Not sure what you mean here, I was responding to your comment.


Aeon418 said:
And behind all this lies the a priori assumption that the Sepher Yetzirah attributions are correct. Their correctness seems to be justified merely on the basis of age and the fact that they have been copied a few times. Is there something else I'm missing here?.

Absolutely, the assumption is that the SY attributions are the starting point, and they are kept in every other instance of letter-zodiac correlation. so naturally i am indicating the idea of Tzaddi = Aquarius within the confines of the tradition whence it originated. if one goes beyond that tradition, then any correlation whatsoever can be spoken of. But AC was working from within the GD paradigm.

I think it would be helpful to distinguish between my insistence that the zodiac stays with the letter, and the supposed 'correctness' of such a thing. I don't care if the SY is correct or not, least of all do I presume this because of its age and tradition. I don't even use those associations myself. But when discussing this subject, one has to start where AC started, and that is ultimately from the SY, as modified by the GD, Mckenzie, Mathers, et. al.

Hopefully we can quit flogging that horse now. I say tradition be damned...but respected in its context.

Aeon418 said:
At less exalted levels the mere re-naming of a Tarot card does not sit well with me. I just don't see what any re-naming could reveal to the wise.

Well, AC thought it pretty important to rename the virtues and the Angel/Judgement in his tarot. That's four re-named cards. (he also posited a couple alternatives to VI and XVI in TBOT).
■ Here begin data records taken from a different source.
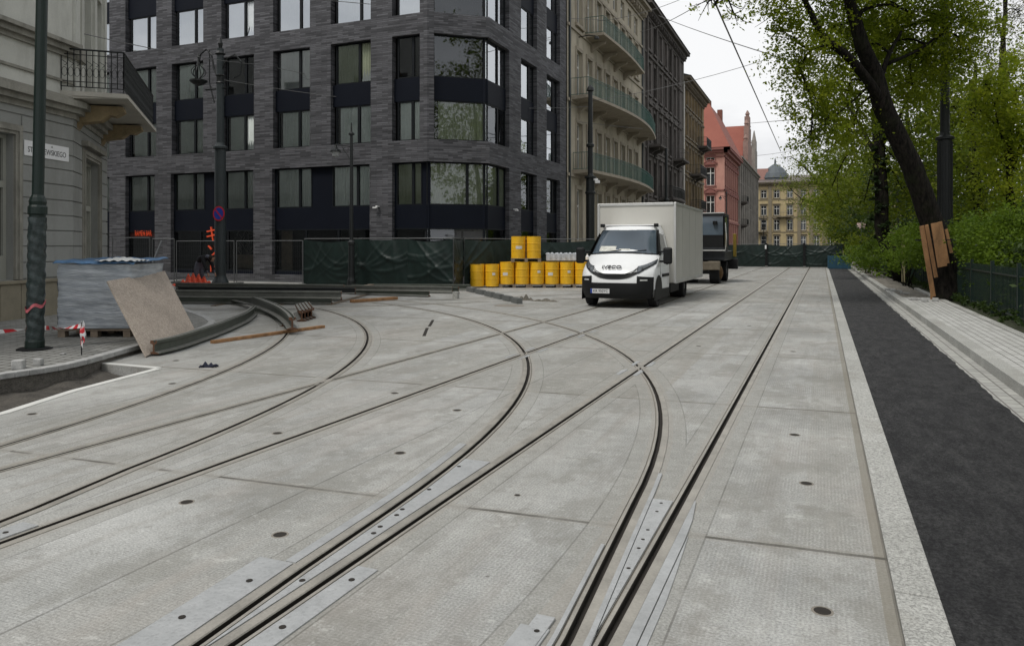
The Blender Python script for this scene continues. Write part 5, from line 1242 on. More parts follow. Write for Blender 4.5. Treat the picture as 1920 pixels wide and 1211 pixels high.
# ================================================================ LEFT WORKSITE: pallet stack, board, tape, rails
px,py=-11.60,8.90; 
t=thing('wrapped_pallet_stack','tall stack of pale blocks wrapped in film under a blue tarpaulin','pallet stack',(px,py+.62,.115),R(23))
w,d,hh=.62,.62,1.10
def blk(a,c,e): pass
b=B()
rows=5
for j in range(rows):
    for i in range(4):
        for k in range(2): b.box(-w+.03+i*.297,-w+.03+i*.297+.285,-d+.03+k*.6,-d+.03+k*.6+.57,.16+j*.21,.16+j*.21+.20)
b.build('block',M('pale_paving_block',(.40,.41,.41),.8,0,.1),t)
def wrap(u,v):
    s=u*4; k=int(s)%4; f=s-int(s); c=[(-w,-d),(w,-d),(w,d),(-w,d)]; p=c[k];q=c[(k+1)%4]
    x=p[0]+(q[0]-p[0])*f; y=p[1]+(q[1]-p[1])*f; n=Vector((x,y,0)).normalized()
    a=.004*math.sin(v*31+u*6)+.003*math.sin(v*71+u*27)+.003*math.sin(u*120+v*9)+.006*math.sin(u*17-v*13)
    r=1+.012-.03*(abs(f-.5)*2)**12
    return (x*r+n.x*a,y*r+n.y*a,.15+v*(hh-.02))
def filmmat():
    m,t2,b2=nt('stretch_film'); n=noise(t2,objc(t2,(1,1,6)),1.6,5,.6); n2=noise(t2,objc(t2,(1,1,5)),9,4)
    c=mixc(t2,ramp(t2,n,[(.35,0.0),(.7,1.0)]),(.24,.27,.30),(.48,.51,.54)); L(t2,c,b2.inputs['Base Color']); b2.inputs['Roughness'].default_value=.18; b2.inputs['Specular IOR Level'].default_value=.7
    bump(t2,b2,n2,.6,.02); return m
b=B(); b.grid(wrap,96,40); b.build('film_wrap',filmmat(),t,smooth=True)
b=B()
for x in (-.55,0,.55):
    for y in (-.55,0,.5): b.box(x-.06,x+.06,y-.06,y+.06,0,.11)
b.box(-.62,.62,-.62,.62,.11,.14); b.build('pallet',MT['woodgrey'],t)
b=B(); 
b.grid(lambda u,v:(-w-.05+u*(2*w+.12),-d-.04+v*(2*d+.08),.15+hh+.035+.008*math.sin(u*9+v*5)+.006*math.sin(u*31+v*17)+.045*v-.6*max(0,.06-v)-.5*max(0,u-.96)),40,30)
b.build('blue_tarpaulin',M('blue_tarpaulin',(.07,.15,.27),.4,0,.7,2.2,30,.2),t,smooth=True,solid=.008)
b=B(); b.grid(lambda u,v:(.05+u*.68,-d-.06+v*.5,.15+hh+.045+.05*math.sin(u*math.pi)*math.sin(v*math.pi)+.012*math.sin(u*30+v*22)),26,18); b.build('crumpled_film',M('white_crumpled_film',(.6,.61,.6),.3,0,.2,9,50,.3),t,smooth=True,solid=.005)
# OSB board (thickness 22 mm) leaning
def at3(u,v,z): 
    x,y=at(u,v,z); return Vector((x,y,z))
BL=at3(274,668,.02); TL=atd(201,527,11.95); BR=at3(366,619,.20)
nrm=(TL-BL).cross(BR-BL).normalized()
def rayplane(u,v):
    o=Vector((0,0,H)); d=atd(u,v,10)-o; s=(BL-o).dot(nrm)/d.dot(nrm); return o+d*s
TR=rayplane(309,508); 
t=thing('chipboard_sheet','brown chipboard sheet leaning against the wrapped pallet stack','board',tuple(BL))
o=BL; nn=nrm if nrm.dot(Vector((0,0,H))-BL)<0 else -nrm
b=B(); q=[BL-o,BR-o,TR-o,TL-o]; vs=q+[p+nn*.022 for p in q]; b.add(vs,[(0,1,2,3),(7,6,5,4),(0,4,5,1),(1,5,6,2),(2,6,7,3),(3,7,4,0)])
def osb():
    m,t2,b2=nt('oriented_chipboard'); vo=N(t2,'ShaderNodeTexVoronoi'); vo.inputs['Scale'].default_value=42; L(t2,objc(t2,(1,1.6,1)),vo.inputs['Vector'])
    n=noise(t2,objc(t2),70,4,.7); n3=noise(t2,objc(t2),2,4)
    c=mixc(t2,vo.outputs['Color'],(.25,.21,.175),(.45,.385,.32)); c=mixc(t2,.6,c,mixc(t2,n,(.5,.5,.5),(1.5,1.5,1.5)),'MULTIPLY')
    c=mixc(t2,math_(t2,'MULTIPLY',ramp(t2,n3,[(.5,0.0),(.75,1.0)]),.5),c,(.20,.17,.14)); L(t2,c,b2.inputs['Base Color']); b2.inputs['Roughness'].default_value=.85; bump(t2,b2,n,.5,.005); return m
b.build('board',osb(),t,fix=True)
# tape and rod
x,y=at(153,681,.0); t=thing('marker_rod','thin iron rod with a red and white tape flag at the pit corner','marker',(x,y,-.02)); B().tube([(0,0,-.1),(0,0,.60)],.008,6).build('rod',MT['black'],t)
RW=None
def tapemat():
    m,t2,b2=nt('red_white_tape'); tc=N(t2,'ShaderNodeTexCoord'); s=N(t2,'ShaderNodeSeparateXYZ'); L(t2,tc.outputs['UV'],s.inputs[0])
    f=math_(t2,'GREATER_THAN',math_(t2,'FRACT',math_(t2,'MULTIPLY',s.outputs[0],1.0)),.5); L(t2,mixc(t2,f,(.72,.72,.72),(.58,.02,.03)),b2.inputs['Base Color']); b2.inputs['Roughness'].default_value=.4; return m
TAPE=tapemat()
def ribbon(pts,w,name,par,period=.28,tw=0,base=None):
    b=B(); pts=[Vector(p) for p in pts]; vs=[]; acc=0; A_=[]
    for i,p in enumerate(pts):
        if i: acc+=(p-pts[i-1]).length
        A_.append(acc/period); a=tw*i
        up=Vector((math.sin(a)*.4,math.sin(a)*.9,math.cos(a))); vs+=[p-up*w/2,p+up*w/2]
    b.add(vs,[(2*i,2*i+2,2*i+3,2*i+1) for i in range(len(pts)-1)]); o=b.build(name,TAPE,par)
    uv=o.data.uv_layers.new(name='UVMap')
    for pl in o.data.polygons:
        for li in pl.loop_indices: vi=o.data.loops[li].vertex_index; uv.data[li].uv=(A_[vi//2],vi%2)
    return o
ribbon([(.0,-.01,.60),(.02,-.02,.52),(-.01,-.02,.46),(.03,-.025,.40),(.01,-.02,.33),(.06,-.03,.27)],.075,'tape_flag',t,.16)
o=ribbon([(.0,.0,.59),(.03,-.015,.5),(.045,-.02,.42),(.05,-.01,.36),(.03,-.02,.3)],.07,'tape_flag',t,.14,.9)
o=ribbon([(.012,-.03,.60),(.035,-.03,.55),(.03,-.035,.48),(.05,-.03,.41)],.06,'tape_flag',t,.13)
o.matrix_local=Matrix.Rotation(R(65),4,'Z')@Matrix.Identity(4)
p0=Vector((x,y,.53)); p1=atd(68,613,11.85); p2=atd(-40,624,11.4)
t=thing('barrier_tape','red and white barrier tape stretched from the rod past the dark post','tape',tuple(p0)); 
ribbon([(p1-p0)*(i/12)-Vector((0,0,.10*(i/12)*(1-i/12)))  for i in range(13)]+[(p1-p0)+(p2-p1)*(i/8)-Vector((0,0,.06*(i/8)*(1-i/8))) for i in range(1,9)],.065,'tape',t,.30,.35)
for (u,v,s),lb in (((35,684,.13),'pale granite block standing on the left pavement near the kerb, larger one'),((72,677,.10),'small granite block on the left pavement behind the larger block'),((118,657,.07),'flat dark stone chip on the left pavement')):
    xx,yy=at(u,v+8,.115); t=thing('granite_block',lb,'stone',(xx,yy,.115),R(random.uniform(10,40)),'loose blocks on the left pavement'); b=B(); b.box(-s/2,s/2,-s/2,s/2,0,s*(.9 if s>.08 else .4)); b.build('stone',MT['granite2'],t,bevel=.012)
# glove
xx,yy=at(388,688); t=thing('dropped_glove','dark navy work glove lying on the concrete slab','glove',(xx,yy,0),R(20))
CL=M('navy_cloth',(.012,.014,.028),.9,0,.4,20,90,.3)
b=B(); b.grid(lambda u,v:(-.1+u*.2,(-.06+v*.12)*(1-.4*abs(u-.5)),.004+.05*math.sin(u*math.pi)**.5*math.sin(v*math.pi)*(1+.5*math.sin(u*14+v*5))),18,12); b.build('palm',CL,t,smooth=True)
for i,(dx,dy,a) in enumerate(((.08,.03,.2),(.09,.01,0),(.085,-.015,-.25),(.07,-.04,-.5),(-.03,-.05,-1.6))):
    B().tube([(dx,dy,.02),(dx+.03*math.cos(a),dy+.03*math.sin(a),.026),(dx+.065*math.cos(a*1.3),dy+.065*math.sin(a*1.3),.012)],[.012,.013,.008],7).build('finger',CL,t,smooth=True)
# loose grooved rails: I profile swept on a path
RG=M('primer_grey_green_steel',(.075,.085,.07),.5,.2,.25,4,50,.15); RB_=M('rusty_steel',(.11,.055,.032),.85,.1,.4,6,50,.3)
RTOP=M('sky_lit_rail_top',(.21,.21,.19),.5,.2,.3,6,50,.15)  # paler tone paints sky light onto the upward rail faces
PR=[(-.075,0),(.075,0),(.075,.015),(.012,.035),(.012,.125),(.045,.14),(.05,.178),(.03,.18),(.018,.15),(.008,.15),(-.002,.18),(-.045,.18),(-.05,.14),(-.012,.125),(-.012,.035),(-.075,.015)]
def srail(label,path,z,cat='steel rail',scale=1.0,grp='loose tram rails lying on the worksite',mat=None,flip=1):
    path=[Vector((p[0],p[1],0)) for p in path]; o0=path[0].copy(); path=[p-o0 for p in path]
    t=thing('steel_rail',label,cat,(o0.x,o0.y,z),0,grp); n=len(PR); b=B(); vs=[]
    cs=[offs(path,s*scale*flip) for s,_ in PR]
    for j in range(len(path)):
        for q in range(n): vs.append((cs[q][j].x,cs[q][j].y,PR[q][1]*scale))
    b.cur=0; fs=[(j*n+q,j*n+(q+1)%n,(j+1)*n+(q+1)%n,(j+1)*n+q) for j in range(len(path)-1) for q in range(n)]
    b.add(vs,fs); b.mi=[0]*len(b.f); b.cur=1; b.add([vs[q] for q in range(n)],[tuple(range(n))]); b.add([vs[(len(path)-1)*n+q] for q in range(n)],[tuple(range(n))])
    o=b.build('rail_bar',[mat or RG,RB_,RTOP],t,fix=True)
    for p in o.data.polygons:
        if p.normal.z>.7 and p.material_index==0: p.material_index=2
    return t
def gp(l,z): return [at(u,v,z) for u,v in l]
srail('curved grey-green steel rail under the foot of the leaning chipboard',crm(v3(gp([(288,664),(330,654),(372,640),(410,626),(440,613),(462,602),(476,590)],.03)),4),.03,scale=1.15)
srail('long arching grey-green steel rail coming round to the plank',crm(v3(gp([(548,618),(540,607),(524,594),(500,582),(470,571),(430,562),(385,556),(335,552)],.10)),4),.10,scale=1.3)
srail('thin curved steel rail under the arching one',crm(v3(gp([(530,612),(522,602),(508,593),(490,588),(470,586)],.0)),4),.002,scale=.7)
def sl(label,a,c,z,**k): srail(label,[a,c],z,**k)
k_=0
RL=M('weathered_light_steel',(.13,.135,.12),.5,.2,.3,4,50,.15)
def stackrail(u0,u1,v,z,lab_,z1=None,**kw):
    a=at(u1,v,z); 
    # keep them roughly parallel to the picture: far end at same depth plus a little
    dd=(H-z)*F/(v-462); p=atd(u0,462,dd*random.uniform(1.0,1.06)); sl(lab_,a,(p.x,p.y),z,**kw)
stackrail(330,622,570,.02,'straight steel bar at the bottom front of the rail stack',scale=1.3)
stackrail(350,640,563,.02,'straight steel bar with a rusty end at the front of the stack',scale=1.4)
stackrail(330,640,560,.30,'straight steel bar lying on top of the front stack, dark end to the right',scale=1.1,mat=RL)
stackrail(330,600,556,.02,'straight steel bar behind the front stack',scale=1.2,mat=RL)
stackrail(335,666,551,.32,'long straight dark steel bar on top, second row of the stack',scale=1.0,mat=MT['blackmetal'])
stackrail(330,655,547,.02,'straight steel bar in the rear row of the stack',scale=1.2)
stackrail(330,645,545,.34,'straight steel bar topmost at the back of the stack',scale=1.0,mat=RL)
stackrail(660,860,550,.02,'straight steel bar before the tarpaulin fence, nearest of three',scale=1.3)
stackrail(640,848,547,.26,'straight steel bar before the tarpaulin fence, upper of three',scale=.9,mat=RL)
stackrail(690,882,544,.02,'straight steel bar before the tarpaulin fence, rearmost and touching the drums side',scale=1.2)
stackrail(650,805,556,.02,'short straight steel bar lying lowest before the tarpaulin fence',scale=1.2)
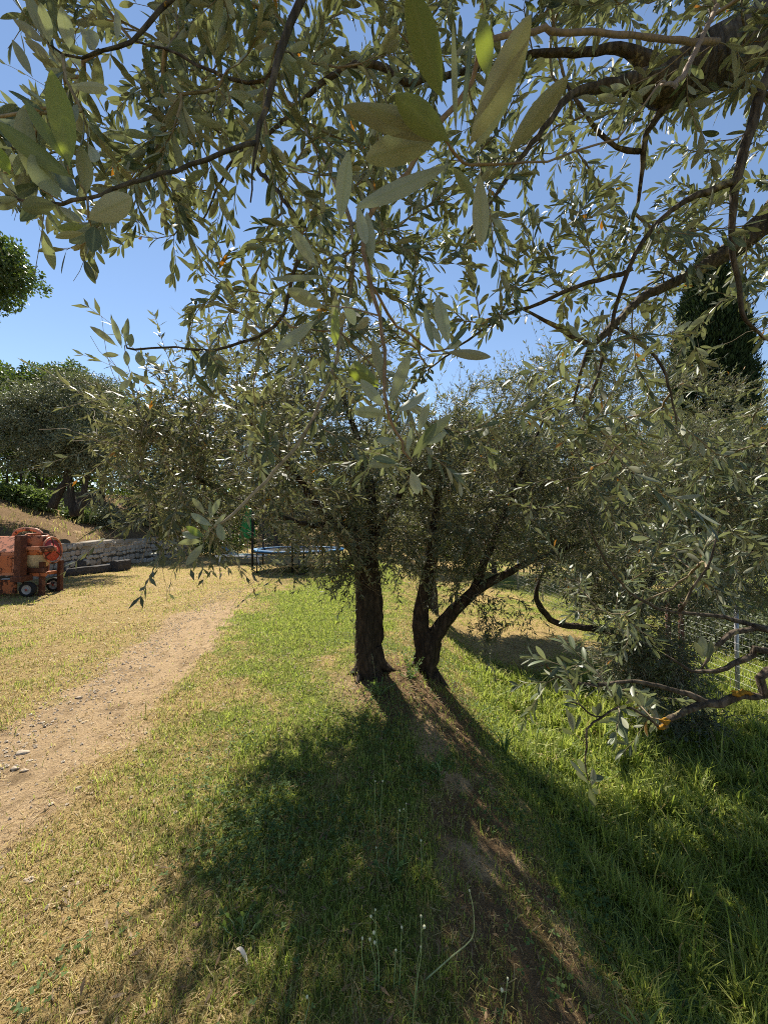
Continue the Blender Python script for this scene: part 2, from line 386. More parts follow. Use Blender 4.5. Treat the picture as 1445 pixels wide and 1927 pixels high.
# ------------------------------------------------------------------ leaves
def tmpl(kind):
    if kind == 'hi':
        t = [0, .07, .18, .34, .52, .70, .86, .95, 1]; w = [.05, .10, .48, .82, 1, .93, .62, .30, .02]
    elif kind == 'mid':
        t = [0, .14, .45, .78, 1]; w = [.06, .35, 1, .72, .02]
    else:
        t = [0, .45, 1]; w = [.08, 1, .03]
    return np.array(t), np.array(w)
def add_leaves(mb, base, d, nrm, L, W, curl, rnd, kind='mid', fold=0.25):
    n = len(base)
    if n == 0: return
    d = d/(np.linalg.norm(d, axis=1)[:, None]+1e-9)
    nrm = nrm - d*np.sum(nrm*d, 1)[:, None]; nrm = nrm/(np.linalg.norm(nrm, axis=1)[:, None]+1e-9)
    s = np.cross(nrm, d)
    if kind == 'q':
        LL = L[:, None]; WW = (W/2)[:, None]
        m1 = base+d*LL*0.48-nrm*LL*0.06
        v = np.stack([base, m1+s*WW, base+d*LL-nrm*LL*curl[:, None]*0.4, m1-s*WW], 1)
        mb.add(v.reshape(-1, 3), (np.arange(n)*4)[:, None]+np.array([0, 3, 2, 1])[None], rnd=np.repeat(rnd, 4)); return
    t, w = tmpl(kind); k = len(t)
    if kind == 'lo':
        cols = np.array([-1.0, 1.0])
    else:
        cols = np.array([-1.0, 0.0, 1.0])
    c = len(cols)
    T = np.repeat(t, c); S = np.outer(w, cols).ravel(); E = np.outer(w, np.abs(cols)).ravel()
    MIDV = np.outer(np.ones(k), 1-np.abs(cols)).ravel()
    LL = L[:, None]; WW = (W/2)[:, None]
    v = (base[:, None, :] + d[:, None, :]*(LL*T[None]*(1-0.25*np.abs(curl[:, None])*T[None]**2))[..., None]
         + s[:, None, :]*(WW*S[None])[..., None]
         + nrm[:, None, :]*(WW*fold*E[None] - LL*curl[:, None]*T[None]**2*0.55)[..., None])
    m = k*c
    q1 = []
    for i in range(k-1):
        for j in range(c-1):
            a = i*c+j; q1.append((a, a+1, a+c+1, a+c))
    q1 = np.array(q1)[:, ::-1]        # outward normal along +nrm
    q = (np.arange(n)[:, None, None]*m + q1[None]).reshape(-1, 4)
    # make sure the face normal agrees with +nrm
    vv = v[0]; f = q1[min(len(q1)-1, (k//2)*(c-1))]
    nn = np.cross(vv[f[1]]-vv[f[0]], vv[f[2]]-vv[f[0]])
    if nn @ nrm[0] < 0: q = q[:, ::-1]
    mb.add(v.reshape(-1, 3), q, rnd=np.repeat(rnd, m), mid=np.tile(MIDV if kind == 'hi' else MIDV*0, n))
def unit(v): return v/(np.linalg.norm(v, axis=-1, keepdims=True)+1e-9)
def shoot_leaves(pts, spacing, L0, start=0.0, spread=50, droop=0.1, tip=True):
    """leaf bases/dirs/normals in opposite pairs along a polyline"""
    pts = np.asarray(pts); seg = np.linalg.norm(np.diff(pts, axis=0), axis=1); cum = np.concatenate([[0], np.cumsum(seg)])
    tot = cum[-1]; B = []; D = []; Nn = []; LL = []
    s = max(start, 0) + rng.uniform(0, spacing); roll = rng.uniform(0, math.pi)
    while s < tot:
        i = min(len(seg)-1, np.searchsorted(cum, s)-1 if s > 0 else 0); i = max(i, 0)
        f = (s-cum[i])/(seg[i]+1e-9); p = pts[i]*(1-f)+pts[i+1]*f
        ax = unit(pts[min(i+1, len(pts)-1)]-pts[i])
        u = unit(np.cross(ax, [0.2, 0.3, 0.93])); w = np.cross(ax, u)
        roll += math.radians(90+rng.normal(0, 22))
        for k in (0, 1):
            if rng.random() < 0.12: continue
            a = roll+k*math.pi+rng.normal(0, 0.25)
            rad = u*math.cos(a)+w*math.sin(a)
            an = math.radians(spread*(1-0.45*s/tot)+rng.normal(0, 11))
            dd = ax*math.cos(an)+rad*math.sin(an)+np.array([0, 0, -droop])+rng.normal(0, 0.06, 3)
            nn = np.array([0, 0, 0.75])+0.7*(ax-dd*0.3)+rng.normal(0, 0.55, 3)
            B.append(p); D.append(dd); Nn.append(nn)
            LL.append(L0*rng.uniform(0.72, 1.12)*(0.7+0.3*min(1, (tot-s)/0.06+0.35)))
        s += spacing*rng.uniform(0.75, 1.3)
    if tip:
        ax = unit(pts[-1]-pts[-2])
        for k in range(2):
            B.append(pts[-1]); D.append(ax+rng.normal(0, 0.28, 3)); Nn.append(np.array([0, 0, 1.0])+rng.normal(0, 0.5, 3)); LL.append(L0*rng.uniform(0.55, 0.85))
    return B, D, Nn, LL

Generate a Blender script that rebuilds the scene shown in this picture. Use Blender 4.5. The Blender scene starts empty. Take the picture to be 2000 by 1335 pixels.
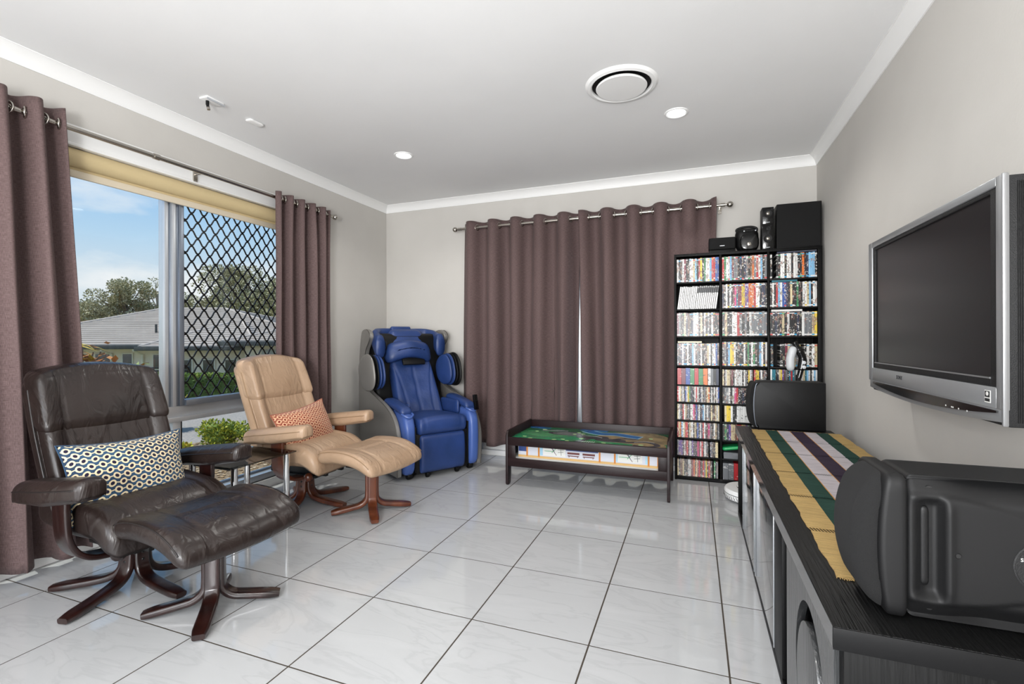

If renaming had no revelatory effect, why did he bother to do that?

I've seen you do lots of gematria on these pages; surely these different names for things don't reveal anything to the wise, do they ;-)

Litlluw
 

Ross G Caldwell

Aeon418 said:
Ross, just out of curiosity, do you regard the Comment as Class A? It's official status is a bone of contention in some circles. At one extreme there seems to be the view that it is an inspired text whose purpose, among others, is to prohibit the kind of discussion we are having in this thread. At the other end of the spectrum there are people who outright reject the Comment as un-Thelemic.

As far as I know Crowley never gave it any official designation. The first occurance of it's Class A status that I can find is in a book authored by Marcelo Motta. Oddly enough it is also Motta's ex pupils, Breeze, Gunther, and Wasserman, who make the same claim today. (And of course Breeze a.k.a. Hymenaeus Beta is the current editor of the "official" Crowley publications at the moment, and so it's his view on the Comment that gets published.)

Knowing the circumstances under which it was written I'm not altogether convinced it is was "inspired" in the sense implied by Class A. (Basically it was a tool of convenience to get Norman Mudd off Crowley's back.) But I don't reject it either. I like the challenge it presents to the reader.

I've always taken for granted that it was Class A, and like you, I appreciate the challenge it represents (as well as its ironic humor). I like grappling with extreme and paradoxical things.

I guess the the fact that it is printed without equivocation in Equinox of the Gods, the note on page 126 of that book says it is "the really inspired comment" (the one promised in III:40), it seems authoritative in the 1938 AL, he reiterates his claim of "inspiration" in Magick Without Tears 50 (p. 316 of the Falcon Press 1982 edition), and nothing Crowley himself writes seems to indicate any degree of doubt about its authority, just led me to take it for granted as "The Comment" promised in the Book itself.

But, you're right, I can't find an explicit assertion by Crowley that it is "Class A". I haven't seen the diary for November 1925 in which he must have written it.

I haven't met anybody who actually read it once and destroyed it. Most who go on to become Thelemites seem happy to take the "Dare" and become "centres of pestilence".

So - I guess there is room for doubt about whether it should be taken as Class A then (and therefore open to Qabalistic analysis). Common usage and Crowley's example would seem to put it there, but there is no explicit acknowledgment of its status beyond "inspired".